Archive for Mohsen Makhmalbaf

Colour Me Kiarostami

Posted in FILM with tags , , , , , on November 20, 2017 by dcairns

(Watching Iranian films is useful for reasons other than the purely cinematic. I think a lot of us don’t really see inhabitants of Muslim countries as being people just like us. When you see the movies, you realise they are.)

This is the ending of CLOSE-UP, more or less. Spoiler alert!

Abbas Kiarostami’s film tells the true story of a poor man who impersonates film director Mohsen Makhmalbaf, working his way into the bosom of a family by claiming he wants to film in their house and cast their grown-up kids in his forthcoming film, HOUSE OF THE SPIDERS. Not a very flattering title. Remarkably, Kiarostami is able to get all the participants in this weird and creepy true-life tale to play themselves. Even the real Makhmalbaf turns up at the end.

The whole time I was watching this, I was wondering if the “Bogus Makhmalbaf” is telling the truth when he says he carried out this fraud as a way of getting vicariously involved in cinema, which he loved, and because it gave him, for the first time in his life, a sense of AUTHORITY. I wondered if he was perhaps attracted to one or other of the young siblings. “Was it the sex thing? Was in the old sex thing, Archie?” asked Arthur Hill in PETULIA. The movie doesn’t challenge the excuses given, but we do have space to make up our own stories.

At the end of the film, Bogus M is released from his short prison sentence, meets the Real M (who toyed with fiction and truth in his own film, A MOMENT OF INNOCENCE), and goes to apologise to the family he conned.

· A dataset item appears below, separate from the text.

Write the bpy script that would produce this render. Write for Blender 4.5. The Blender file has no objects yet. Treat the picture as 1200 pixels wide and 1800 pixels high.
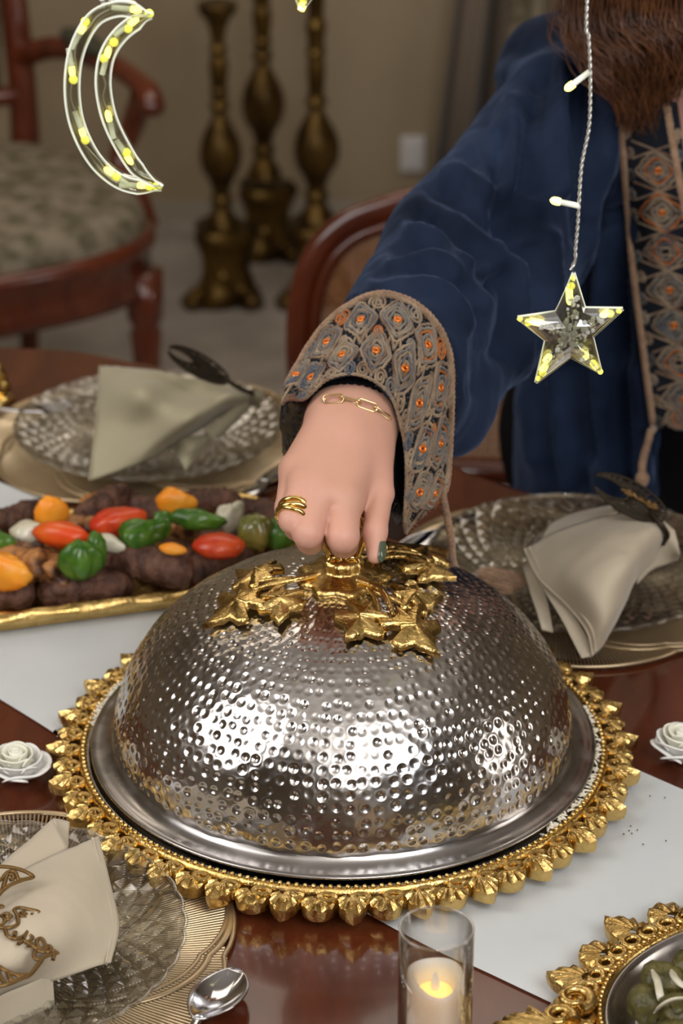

He buzzes the door and says his name. Silence. They do know his real name, but I guess they’re not used to hearing it from him?

So he says, “Makhmalbaf,” to remind them. Silence again. Possibly that wasn’t the right thing to say, if he’s meant to be a reformed character.

Then Real Makhmalbaf steps forward and says “Makhmalbaf” into the intercom and this time the door is opened. He said it with much more AUTHORITY.

Kubrick, of course, also had an impersonator, and this also became the subject of a film, COLOUR ME KUBRICK. To make a round trilogy, we really ought to dig up another story about a celebrity impersonator fixating on an arthouse filmmaker with a K in his name. If no such story exists yet, who can we have impersonated in order to make it true? Best not be Toback.

(Is it OK to begin a blog post with a parenthesis? Oh well, too late now.)

Iran all the way

Posted in FILM with tags , , , , on October 21, 2010 by dcairns

Nice to know Mohsen Makhmalbaf (top right) not only references Chaplin in his work, he directs like him too, acting out all the parts.

Thanks are due to Arthur S for pointing me in the direction of this week’s The Forgotten, a really special film that ought to be better known, or at least available.

I Have Questions

Posted in FILM with tags , , , , , , on February 19, 2010 by dcairns

All from Mohsen Makhmalbaf’s A MOMENT OF INNOCENCE —

That’s little Hana Makhmalbaf at top, now a director herself (not yet as famous as her sister Samira).

The little I’ve read about this remarkable film — one scene, where characters suddenly become characters in a film within the film, in mid-gesture and with no framework for doing so, reminded a student of mine of Lynch’s INLAND EMPIRE, and the way the narrative folds back on itself so that one scene unexpectedly collides with a previous one still strikes me as mindblowing and almost unprecedented, although it’s a bit like that bit in JACKIE BROWN — suggests that Makhmalbaf, having assaulted a policeman during his rebellious student days, teamed up with the cop years later to make this movie. That is the plot of this film, but it is far from certain how much of it may be true. The policeman doesn’t seem like an actor: nobody does. But this isn’t documentary, everything has clearly been staged. The scenes that unfold before us, staged by the Makhmalbaf outside the movie, have a low-affect naturalism somewhere between documentary and amateur dramatics. The scenes we see being staged by the Makhmalbaf within the movie, who positions his actors and briefs them on their actions, are much less convincing (they could hardly be otherwise, when we can see the camera and hear the director’s voice). The very funny sequences which create comedy out of sheer duration (the realistic humour of somebody asking ten times if their cousin wants a cup of tea) make me wonder if MM is a fan of Jerry Lewis the way Kiarostami is a fan of Chaplin.

I remain uncertain how much of the story in the film (a kind of fake making-of documentary which contains the film being made) is based on truth, and how much pure invention. I don’t need to know: I like feeling curious.

Also, I preceded my screening of the film for students with Kiarostami’s tiny short TWO SOLUTIONS TO ONE PROBLEM, a school programme in which fighting children are shown an alternative way to handle a dispute. A miniature drama about staying friends with the boy who tore your homework jotter which suddenly expands to be about the whole problem of modern civilization. And after watching A MOMENT OF INNOCENCE again, it strikes me that in this sense, it has exactly the same story.